Et: Qu’en est-il de la Suisse?
Ce sont des expériences qui sont également congrues avec notre expérience en Suisse. Les opérateurs et les autorités de sécurité – principalement la Nagra et l’IFSN – n’ont jamais montré beaucoup d’intérêt à d’autres chemins et solutions, tels que ceux mis en avant dans son rapport annuel de 2007 par la Commission fédérale pour la sécurité des installations nucléaires (KSA) ou, dès 2008, par la Commission fédérale de sécurité nucléaire suisse (CSN). Autorités de sécurité et Nagra se sont défendus d’entrer en matière sur de nouveaux matériaux de conteneurs et ont fait le nécessaire pour couler au plus vite de telles propositions. En 2007, par exemple, dans son rapport final au Conseil fédéral, la KSA a réitéré sa recommandation d’examiner d’autres matériaux de conteneurs «afin d’assurer une sécurité suffisante du stockage géologique en profondeur et d’éviter des retards inutiles» [23]. Cette recommandation a été reprise par la CSN [24] et a depuis été répétée dans le cadre de la révision du concept de stockage. Cependant, sans beaucoup de succès: Nagra a mandaté plusieurs spécialistes des matériaux (Canister Materials Review Board“ CMRB) pour vérifier les problèmes de corrosion sur des conteneurs en acier et d’évaluer d’autres matériaux et matériaux de conteneurs.
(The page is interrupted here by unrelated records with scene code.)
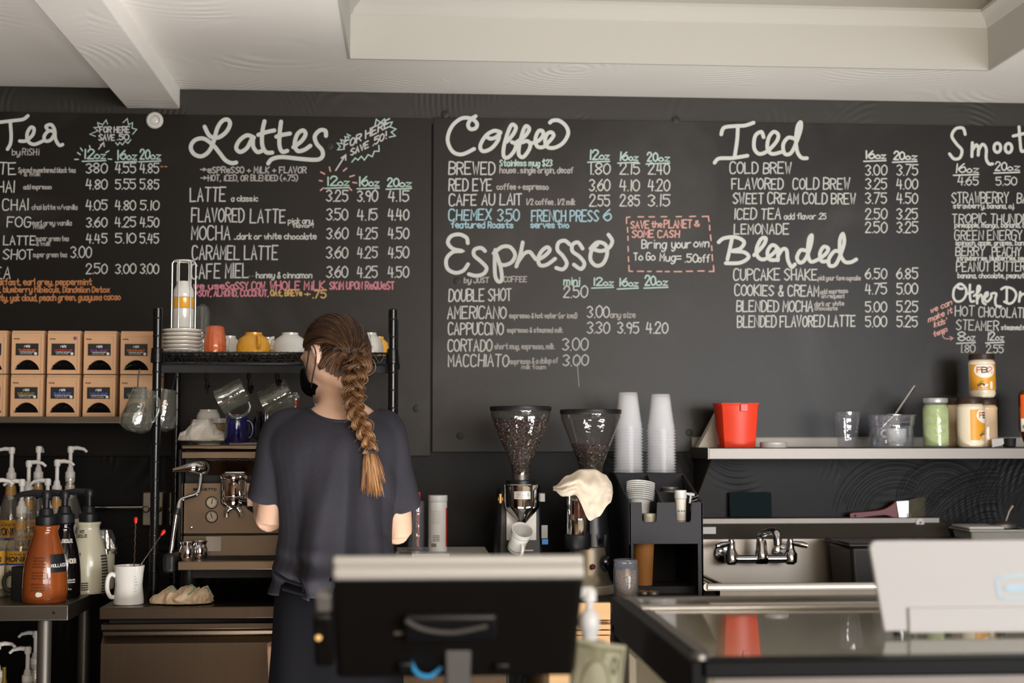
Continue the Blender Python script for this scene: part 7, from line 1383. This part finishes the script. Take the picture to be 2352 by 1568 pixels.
# ------------------------------------------------ dark apron skirt, trousers, shoes
M_ap = mat('dark_navy_twill', '#0f0f14', .9, var=.15, scale=300, spec=.15)
b = MB(); loft(b, [sec(1330, 640, 902, .118, .004), sec(1375, 628, 912, .132, .006), sec(1450, 620, 918, .138, .01), (0+Q(769, 1500).x, .012, .72, .172, .14), (Q(769, 1500).x, .012, .5, .172, .14), (Q(769, 1500).x, .012, .36, .168, .135)])
def apf(p, n): return p+n*(.006*sin(p.x*44+2*noise.noise(Vector((p.x*6, 0, p.z*2))))+.003*noise.noise(Vector((p.x*12, p.y*9, p.z*6))))
solid('apron_skirt', b, .0085, M_ap, 5, fn=apf)
b = MB()
for x0, y0, x1, y1 in ((640, 1302, 700, 1330), (700, 1330, 770, 1318), (660, 1338, 740, 1352)): p, q = Q(x0, y0), Q(x1, y1); b.tube([Vector((p.x, -.133, p.z)), Vector(((p.x+q.x)/2, -.140, (p.z+q.z)/2-.004)), Vector((q.x, -.138, q.z))], .0045, n=8)
obj('apron_tie', b, M_ap, PR)
for s in (-1, 1):
    b = MB().tube([(s*.085, .02, .37), (s*.085, .03, .1)], [.062, .055], n=20); obj('trouser_leg', b, M_ap, PR)
    b = MB(); b.add([], []); ell_ = [(-.04, 0), (.04, 0)]
    b.lathe([(.0, .0), (.046, .002), (.05, .02), (.045, .05), (.034, .075), (0, .08)], c=(s*.085, .05, 0), n=24, sy=2.3); obj('shoe', b, M_black, PR)
# ------------------------------------------------ face mask
b = MB()
def mk(u, v):
    a = (u-.5)*2; t = (v-.5)*2; z = -.052+t*.043*(1-.30*abs(a)); bulge = .012*(1-a*a)*(1-t*t); x = sin(a*1.35)*(.063+.004*t); y = cos(a*1.35)*.068+.034+bulge*1.4-(.010 if t < -.5 else 0)-.02*max(0, -t)**2
    return H_(x*1.08, y, z)
b.grid(mk, 24, 14); mo = obj('face_mask', b, mat('black_mask_cloth', '#0b0b0c', .9, spec=.1), PR, solid=.003, sub=1)
b = MB()
for s in (-1, 1):
    b.tube(catmull([H_(s*.068, .046, -.032), H_(s*.077, .022, -.008), H_(s*.082, .0, .018), H_(s*.087, -.018, .006), H_(s*.084, -.014, -.022), H_(s*.074, .02, -.058), H_(s*.060, .048, -.076)], 5), .0019, n=6)
obj('ear_loop', b, M_blackm, mo)
# ------------------------------------------------ hair
def hairmat(name, root, tip, z0, z1):
    m = bpy.data.materials.new(name); m.use_nodes = True; N = m.node_tree.nodes; L = m.node_tree.links; p = N['Principled BSDF']
    tc = N.new('ShaderNodeTexCoord'); sx_ = N.new('ShaderNodeSeparateXYZ'); L.new(tc.outputs['Object'], sx_.inputs[0]); mr = N.new('ShaderNodeMapRange'); mr.inputs[1].default_value = z1; mr.inputs[2].default_value = z0; L.new(sx_.outputs[2], mr.inputs[0])
    nz_ = N.new('ShaderNodeTexNoise'); nz_.inputs['Scale'].default_value = 60; L.new(tc.outputs['Object'], nz_.inputs['Vector']); ad = N.new('ShaderNodeMath'); ad.operation = 'MULTIPLY_ADD'; ad.inputs[1].default_value = .5; L.new(nz_.outputs[0], ad.inputs[0]); L.new(mr.outputs[0], ad.inputs[2]); sb = N.new('ShaderNodeMath'); sb.operation = 'SUBTRACT'; sb.inputs[1].default_value = .25; L.new(ad.outputs[0], sb.inputs[0])
    mx = N.new('ShaderNodeMix'); mx.data_type = 'RGBA'; mx.inputs[6].default_value = lin(root); mx.inputs[7].default_value = lin(tip); L.new(sb.outputs[0], mx.inputs[0]); L.new(mx.outputs[2], p.inputs['Base Color'])
    p.inputs['Roughness'].default_value = .38; p.inputs['Specular IOR Level'].default_value = .45; p.inputs['Anisotropic'].default_value = .5; return m
hz1, hz0 = Q(0, 760).z, Q(0, 1120).z
HM = [hairmat('hair_dark', '#25170f', '#6b472f', hz0, hz1), hairmat('hair_mid', '#3a2417', '#916540', hz0, hz1), hairmat('hair_light', '#55361f', '#b48757', hz0, hz1)]
rg = random.Random(12)
ER = (.0765, .094, .105); hcap = MB(); gp = Q(822, 848, -.07); gl = HR.transposed() @ (gp-hc)
uG = Vector((gl.x/ER[0], gl.y/ER[1], gl.z/ER[2])).normalized()
hair = MB()
# underlying cap so no skin shows between strands
nU, nV = 40, 26; vs = []; fs = []
for j in range(nV+1):
    t = pi*j/nV
    for i in range(nU): a = 2*pi*i/nU; vs.append((sin(t)*cos(a), sin(t)*sin(a), cos(t)))
def is_hair(u): return (u[2] > .42 and u[1] < .80) or (u[1] < .12 and u[2] > .12) or (u[1] < -.06 and u[2] > -.42) or (u[1] < -.30 and u[2] > -.78)
keep = lambda q: is_hair(q)
cap = MB(); cf = []
for j in range(nV):
    for i in range(nU):
        q = (i+1) % nU; idx = (j*nU+i, j*nU+q, (j+1)*nU+q, (j+1)*nU+i); c_ = [sum(vs[k_][m_] for k_ in idx)/4 for m_ in range(3)]
        if keep(c_): cf.append(idx)
cap.add([hc+HR @ Vector((v[0]*ER[0]*.985, v[1]*ER[1]*.985, v[2]*ER[2]*.985)) for v in vs], cf)
hroot = obj('hair', cap, HM[0], PR)
def slerp(a, c, t):
    d = max(-1, min(1, a.dot(c))); o_ = math.acos(d)
    return a if o_ < 1e-4 else (a*sin((1-t)*o_)+c*sin(t*o_))/sin(o_)
def strand(u0, r=.0013, lift=0, lvl=1.0, t0=0, n=16):
    P = []; R = []; wob = rg.uniform(-.03, .03); wp = Vector((u0.x*.75, -.62, .22+u0.z*.35)).normalized()*1.05
    for i in range(n+1):
        t = t0+(1-t0)*i/n; u = (u0*(1-t)**2+wp*2*t*(1-t)+uG*t*t).normalized(); e = lvl+lift*sin(pi*t)
        u = (u+Vector((wob*sin(pi*t), 0, wob*sin(2*pi*t)))).normalized(); P.append(hc+HR @ Vector((u.x*ER[0]*e, u.y*ER[1]*e, u.z*ER[2]*e))); R.append(r*(.35+.65*min(1, i/3)))
    return P, R
starts = []
for i in range(330):   # front hairline, ear to ear
    a = pi*rg.random(); starts.append(Vector((cos(a)*.98, .66*sin(a)**.7+.10, .48+.12*sin(a)+rg.uniform(-.03, .03)-.34*abs(cos(a))**4)).normalized())
for i in range(420):   # all over the crown and sides
    while True:
        u = Vector((rg.gauss(0, 1), rg.gauss(0, 1), rg.gauss(0, 1))).normalized()
        if is_hair(u) and u.dot(uG) < .9: break
    starts.append(u)
for i in range(170):   # nape hairline sweeping up
    a = rg.uniform(-1, 1); starts.append(Vector((a*.8, -.45-.1*(1-abs(a)), -.72+.25*abs(a)+rg.uniform(-.05, .05))).normalized())
for i in range(150):
    a = rg.random(); starts.append(Vector((-.97+.47*a, -.06-.42*a, -.36-.50*a+rg.uniform(-.06, .05))).normalized())
shade = lambda: rg.choices((0, 1, 2), (5, 5, 3))[0]
for u in starts:
    P, R = strand(u, r=rg.uniform(.0011, .0021), lift=rg.uniform(.01, .075), lvl=rg.uniform(.99, 1.02)); hair.tube(P, R, n=4, m=shade(), cap=False)
for i in range(40):    # loose flyaway hairs
    u = rg.choice(starts); P, R = strand(u, r=.0004, lift=rg.uniform(.08, .16), lvl=1.02); hair.tube(P, R, n=3, m=2, cap=False)
obj('combed_hair', hair, HM, hroot, angle=180)
# braid: three plaited bundles
bp_ = catmull([gp+Vector((-.006, -.004, .034)), gp+Vector((.003, -.016, .008)), Q(812, 905, -.085), Q(820, 945, -.105), Q(838, 985, -.125), Q(852, 1020, -.132), Q(853, 1040, -.131)], 10)
brd = MB(); nb = len(bp_); L_ = [0]
for a, c in zip(bp_, bp_[1:]): L_.append(L_[-1]+(c-a).length)
TL_ = L_[-1]; turns = 3.2
def bpos(t):
    s = t*TL_
    for i in range(nb-1):
        if L_[i+1] >= s or i == nb-2: f = (s-L_[i])/max(1e-9, L_[i+1]-L_[i]); return bp_[i].lerp(bp_[i+1], f), (bp_[i+1]-bp_[i]).normalized()
for k3 in range(3):
    for q in range(64):
        ox, oy = rg.gauss(0, .5), rg.gauss(0, .48); P = []; R = []; m_ = shade() if rg.random() > .35 else 2
        n = 54; t1 = 1
        for i in range(n+1):
            t = i/n*t1; c_, tg = bpos(t); side = tg.cross(Vector((0, -1, 0))).normalized(); nor = Vector((0, -1, 0)); ph = 2*pi*(turns*t+k3/3)
            wd = (.0255*(1-.54*t))*(min(1, .75+t*5)); th_ = wd*.62; br = wd*.60
            x = wd*sin(ph)*.95; y = th_*.8*sin(2*ph)
            P.append(c_+side*(x+ox*br*.85)+nor*(y+oy*br*.8+.004)); R.append(.00125*(1-.3*t))
        brd.tube(P, R, n=4, m=m_, cap=False)
brd.tube([bpos(i/20)[0] for i in range(21)], [.011*(1-.5*i/20) for i in range(21)], n=14, m=1)
# a soft bulge where the braid starts
for q in range(120):
    a = rg.uniform(0, 2*pi); u0 = (uG+Vector((cos(a), sin(a), rg.uniform(-.6, .8)))*.5).normalized(); P, R = strand(u0, r=.0016, lift=.10, lvl=1.03, n=8); P += [bpos(.04)[0]+Vector((rg.uniform(-.014, .014), rg.uniform(-.012, .004), 0)), bpos(.10)[0]+Vector((rg.uniform(-.014, .014), -.008, 0))]; R += [.0015, .001]; brd.tube(P, R, n=4, m=shade(), cap=False)
for q in range(60):    # stray hairs off the braid
    t = rg.uniform(.05, .95); c_, tg = bpos(t); s = rg.choice((-1, 1)); d = Vector((s*rg.uniform(.012, .034), rg.uniform(-.02, .0), -rg.uniform(.004, .03))); brd.tube([c_, c_+d*.6+Vector((0, -.008, .002)), c_+d], [.0005, .0004, .0002], n=3, m=2, cap=False)
obj('braid', brd, HM, hroot, angle=180)
tie = Q(853, 1034, -.131); obj('hair_tie', MB().tube([tie+Vector((.0125*cos(a*pi/8), .010*sin(a*pi/8)-.003, .002*sin(a*1.3))) for a in range(17)], .0042, n=8, cap=False), M_blackm, hroot)
tl = MB()
for q in range(330):
    a = rg.uniform(0, 2*pi); rr = sqrt(rg.random()); ox = rr*cos(a); oy = rr*sin(a); e = Q(860+rg.uniform(-5, 6), 1108+rg.uniform(-34, 32), -.134); P = [tie+Vector((ox*.008, oy*.007-.003, .008)), tie+Vector((ox*.009, oy*.007-.003, -.004))]
    for i in range(1, 7): t = i/6; P.append(tie.lerp(e, t)+Vector((ox*(.0075+.006*sin(min(t*6, 1.5))+.0125*t), oy*.011-.003-.004*sin(pi*t), 0)))
    tl.tube(P, [.0011, .0012, .0013, .0013, .0012, .0011, .0009, .0003], n=4, m=rg.choices((0, 1, 2), (2, 4, 4))[0], cap=False)
obj('tail', tl, HM, hroot, angle=180)
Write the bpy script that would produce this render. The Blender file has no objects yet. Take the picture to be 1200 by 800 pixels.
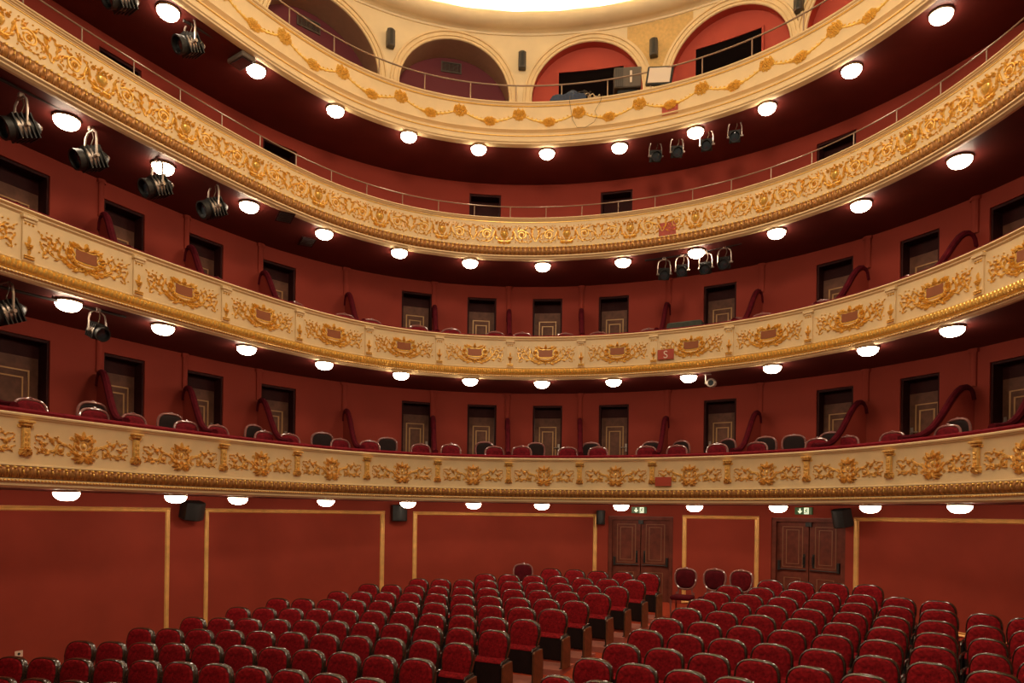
import bpy, math, random
from mathutils import Vector, Matrix
random.seed(7)
PI = math.pi
C = bpy.context.scene.collection
SC = bpy.context.scene

# ------------------------------------------------------------------ camera, world, lights, exposure
F, ROLL, PX, PY = 806.86, 0.0137, 600.0, 602.0      # focal length in pixels of a 1200x800 frame, roll, principal point
ZE = 3.3                                            # eye height above the lowest point of the stalls floor
cam_d = bpy.data.cameras.new('camera'); cam = bpy.data.objects.new('camera', cam_d); C.objects.link(cam)
cam_d.sensor_fit = 'HORIZONTAL'; cam_d.sensor_width = 36.0; cam_d.lens = F / 1200 * 36
cam_d.shift_x = 0.0; cam_d.shift_y = (PY - 400) / 1200
cam_d.clip_start = 0.05; cam_d.clip_end = 200
cam.matrix_world = Matrix.Translation((0, 0, ZE)) @ Matrix.Rotation(PI / 2, 4, 'X') @ Matrix.Rotation(ROLL, 4, 'Z')
SC.camera = cam
SC.view_settings.view_transform = 'Standard'
SC.view_settings.look = 'None'
SC.view_settings.gamma = 1.0
SC.view_settings.use_curve_mapping = False
SC.view_settings.exposure = 0.0
SC.cycles.use_denoising = True
SC.cycles.max_bounces = 6
SC.cycles.diffuse_bounces = 4
SC.cycles.sample_clamp_indirect = 6.0
w = bpy.data.worlds.new('world'); SC.world = w; w.use_nodes = True
w.node_tree.nodes['Background'].inputs[0].default_value = (1.0, 0.72, 0.48, 1)
w.node_tree.nodes['Background'].inputs[1].default_value = 0.11
LAMP_STRENGTH = 29.0
COVE_POWER = 48.0
def add_light(name, kind, loc, power, color, size=0.5, rot=None):
    l = bpy.data.lights.new(name, kind); l.energy = power; l.color = color
    if kind == 'POINT': l.shadow_soft_size = size
    if kind == 'AREA': l.shape = 'DISK'; l.size = size
    o = bpy.data.objects.new(name, l); C.objects.link(o); o.location = loc
    if rot: o.rotation_euler = rot
    return o
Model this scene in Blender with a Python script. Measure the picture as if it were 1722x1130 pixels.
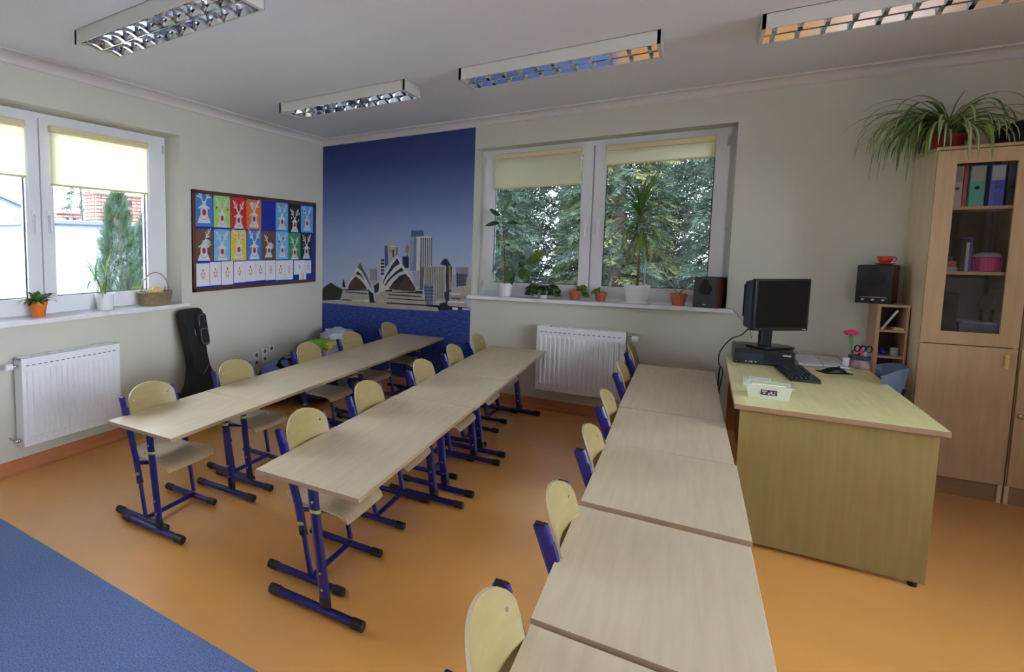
import bpy, math, random
import numpy as np
from mathutils import Vector, Matrix, noise as mnoise
R = random.Random(7)
PI = math.pi
scene = bpy.context.scene
for o in list(bpy.data.objects): bpy.data.objects.remove(o)
COL = scene.collection

# ------------------------------------------------------------ camera
cam_d = bpy.data.cameras.new('camera'); cam = bpy.data.objects.new('camera', cam_d); COL.objects.link(cam)
_yaw, _pit, _rol = .6419, -.0849, .0007
_f = Vector((-math.sin(_yaw)*math.cos(_pit), math.cos(_yaw)*math.cos(_pit), math.sin(_pit)))
_r = Vector((math.cos(_yaw), math.sin(_yaw), 0)); _u = _r.cross(_f)
_r, _u = _r*math.cos(_rol)+_u*math.sin(_rol), _u*math.cos(_rol)-_r*math.sin(_rol)
cam.matrix_world = Matrix(((_r.x,_u.x,-_f.x,3.5524),(_r.y,_u.y,-_f.y,-5.4145),(_r.z,_u.z,-_f.z,1.4875),(0,0,0,1)))
cam_d.sensor_fit = 'HORIZONTAL'; cam_d.sensor_width = 36
cam_d.lens = 931.73/1722*36
cam_d.shift_x = (861-484.83)/1722; cam_d.shift_y = -(565-494.02)/1722
cam_d.clip_start = .03; cam_d.clip_end = 200
scene.camera = cam

# ------------------------------------------------------------ world and exposure
w = bpy.data.worlds.new('overcast_sky'); scene.world = w; w.use_nodes = True
bg = w.node_tree.nodes['Background']
bg.inputs[0].default_value = (.84, .95, 1.09, 1); bg.inputs[1].default_value = 5.0
vs = scene.view_settings
vs.view_transform = 'Standard'; vs.look = 'None'; vs.gamma = 1; vs.exposure = 1.50; vs.use_curve_mapping = False
try:
    scene.cycles.max_bounces = 14; scene.cycles.diffuse_bounces = 8; scene.cycles.transparent_max_bounces = 16
    scene.cycles.glossy_bounces = 4; scene.cycles.sample_clamp_indirect = 6
except Exception: pass

# ------------------------------------------------------------ materials
def srgb(r, g, b):
    f = lambda c: (c/255/12.92) if c/255 <= .04045 else ((c/255+.055)/1.055)**2.4
    return (f(r), f(g), f(b), 1)
def mat(name, col, rough=.5, metal=0, spec=.5, var=0, vscale=8, bump=0, bscale=60, stretch=(1,1,1), trans=0, coat=0):
    m = bpy.data.materials.new(name); m.use_nodes = True
    nt = m.node_tree; b = nt.nodes['Principled BSDF']
    c = srgb(*col)
    b.inputs['Base Color'].default_value = c; b.inputs['Roughness'].default_value = rough
    b.inputs['Metallic'].default_value = metal; b.inputs['Specular IOR Level'].default_value = spec
    if coat: b.inputs['Coat Weight'].default_value = coat; b.inputs['Coat Roughness'].default_value = .3; b.inputs['Coat IOR'].default_value = 1.6
    if var or bump:
        tc = nt.nodes.new('ShaderNodeTexCoord'); mp = nt.nodes.new('ShaderNodeMapping')
        mp.inputs['Scale'].default_value = stretch
        nt.links.new(tc.outputs['Object'], mp.inputs['Vector'])
    if var:
        n = nt.nodes.new('ShaderNodeTexNoise'); n.inputs['Scale'].default_value = vscale; n.inputs['Detail'].default_value = 5
        nt.links.new(mp.outputs[0], n.inputs['Vector'])
        r = nt.nodes.new('ShaderNodeValToRGB'); r.color_ramp.elements[0].position = .3; r.color_ramp.elements[1].position = .7
        r.color_ramp.elements[0].color = (c[0]*(1-var), c[1]*(1-var), c[2]*(1-var), 1)
        r.color_ramp.elements[1].color = (min(1,c[0]*(1+var)), min(1,c[1]*(1+var)), min(1,c[2]*(1+var)), 1)
        nt.links.new(n.outputs[0], r.inputs[0]); nt.links.new(r.outputs[0], b.inputs['Base Color'])
    if bump:
        n2 = nt.nodes.new('ShaderNodeTexNoise'); n2.inputs['Scale'].default_value = bscale; n2.inputs['Detail'].default_value = 4
        nt.links.new(mp.outputs[0], n2.inputs['Vector'])
        bp = nt.nodes.new('ShaderNodeBump'); bp.inputs['Strength'].default_value = bump; bp.inputs['Distance'].default_value = .01
        nt.links.new(n2.outputs[0], bp.inputs['Height']); nt.links.new(bp.outputs[0], b.inputs['Normal'])
    if trans:
        out = nt.nodes['Material Output']; t = nt.nodes.new('ShaderNodeBsdfTranslucent'); t.inputs[0].default_value = c
        mx = nt.nodes.new('ShaderNodeMixShader'); mx.inputs[0].default_value = trans
        nt.links.new(b.outputs[0], mx.inputs[1]); nt.links.new(t.outputs[0], mx.inputs[2]); nt.links.new(mx.outputs[0], out.inputs[0])
    return m
def clear(name, tint=(1,1,1), base=.06, rough=0):
    m = bpy.data.materials.new(name); m.use_nodes = True; nt = m.node_tree
    for n in list(nt.nodes):
        if n.type != 'OUTPUT_MATERIAL': nt.nodes.remove(n)
    out = [n for n in nt.nodes][0]
    t = nt.nodes.new('ShaderNodeBsdfTransparent'); t.inputs[0].default_value = (*tint, 1)
    g = nt.nodes.new('ShaderNodeBsdfGlossy'); g.inputs['Roughness'].default_value = rough
    fr = nt.nodes.new('ShaderNodeFresnel'); fr.inputs[0].default_value = 1.45
    mx = nt.nodes.new('ShaderNodeMixShader')
    nt.links.new(fr.outputs[0], mx.inputs[0]); nt.links.new(t.outputs[0], mx.inputs[1]); nt.links.new(g.outputs[0], mx.inputs[2])
    nt.links.new(mx.outputs[0], out.inputs[0]); return m
def plastic_clear(name, col, opac):
    m = mat(name, col, .25); nt = m.node_tree; out = nt.nodes['Material Output']; b = nt.nodes['Principled BSDF']
    t = nt.nodes.new('ShaderNodeBsdfTransparent'); mx = nt.nodes.new('ShaderNodeMixShader'); mx.inputs[0].default_value = opac
    nt.links.new(t.outputs[0], mx.inputs[1]); nt.links.new(b.outputs[0], mx.inputs[2]); nt.links.new(mx.outputs[0], out.inputs[0]); return m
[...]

Les conclusions de ces études tiennent ce que Nagra en attendait: «Le „Canister Materials Review Board“ (CMRB) est d’avis que le programme de recherche de la Nagra est soigneusement planifiée, efficace et réaliste ». [25] En conséquence, la coopérative reste sur sa voie et approfondit seulement les questions de technique de soudage des conteneurs en acier. [26] D’autres questions, telles les conflits de ressources et encore les risques d’intrusion ne semblent intéresser personne dans les organismes compétents en matière de stockage des déchets nucléaires en Suisse. On continue aveuglément sur sa voie, jusqu’à ce qu’on se trouve (comme maintenant la Suède) de nouveau dans une voie sans issue ; une politique myope, stupide et coûteuse.